Originally Posted by Dr_Hsu (Post 136934)
The idea of 1:1.26: 1.6 ration is to distribute the room modes 1/3 octave apart - the 1.26 dimension will have a standing wave 1/3 octave lower than the 1 dimension, and the 1.6 would be 2/3 octave lower. This distributes the peaks and dips more evenly.

OK. But what about which part of the ratio is the speaker height? Does it matter whether it is the short distance or the long or even the middle? I'm about to apply some room correction software and it would be a lot easier if the speakers were in the best spots. I've assumed it doesn't matter, but I don't know.

I'm also still wondering about the applicability of the 1:1.62:2.62 ratio for the same reason.

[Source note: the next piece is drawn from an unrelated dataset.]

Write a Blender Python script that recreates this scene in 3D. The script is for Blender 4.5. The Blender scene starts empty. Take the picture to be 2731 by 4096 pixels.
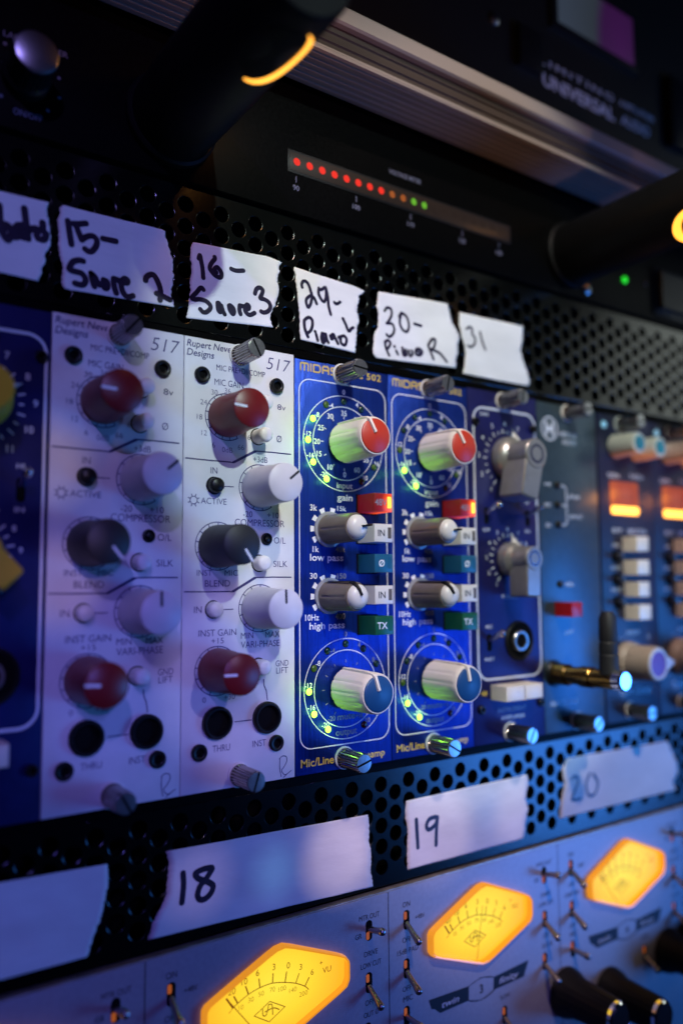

Dr_Hsu September 29th, 2018 8:24 PM

Quote:

Originally Posted by rbpeirce (Post 136936)
OK. But what about which part of the ratio is the speaker height? Does it matter whether it is the short distance or the long or even the middle? I'm about to apply some room correction software and it would be a lot easier if the speakers were in the best spots. I've assumed it doesn't matter, but I don't know.

I'm also still wondering about the applicability of the 1:1.62:2.62 ratio for the same reason.

It does not matter. It just needs the distances to the three nearest surfaces to be in that ratio.

rbpeirce September 30th, 2018 8:07 AM

Quote:

Originally Posted by Dr_Hsu (Post 136937)
It does not matter. It just needs the distances to the three nearest surfaces to be in that ratio.

Thank you.

rbpeirce October 15th, 2018 6:37 AM

2 Attachment(s)
I was able to run a room response curve on the recommended setup. My room has no acoustic treatment, so the frequency response is a bit uncontrolled. Nevertheless, the total range was only(?) 23 db. The signal from 40Hz to close to 2kHz is in a 15db band, but then it flattens out at a lower level (about 7db) but only a 6db band to about 15kHz, kind of like a shelf.

Off the top of my head it looks like I can lower the gain in the ULS-15s a few db but there is a peak at 200Hz I have to figure out how to control. Cross-over is at 80Hz so this is probably some room reflection coming from the HB-1s. However, it is sharp enough I may be able to ignore it.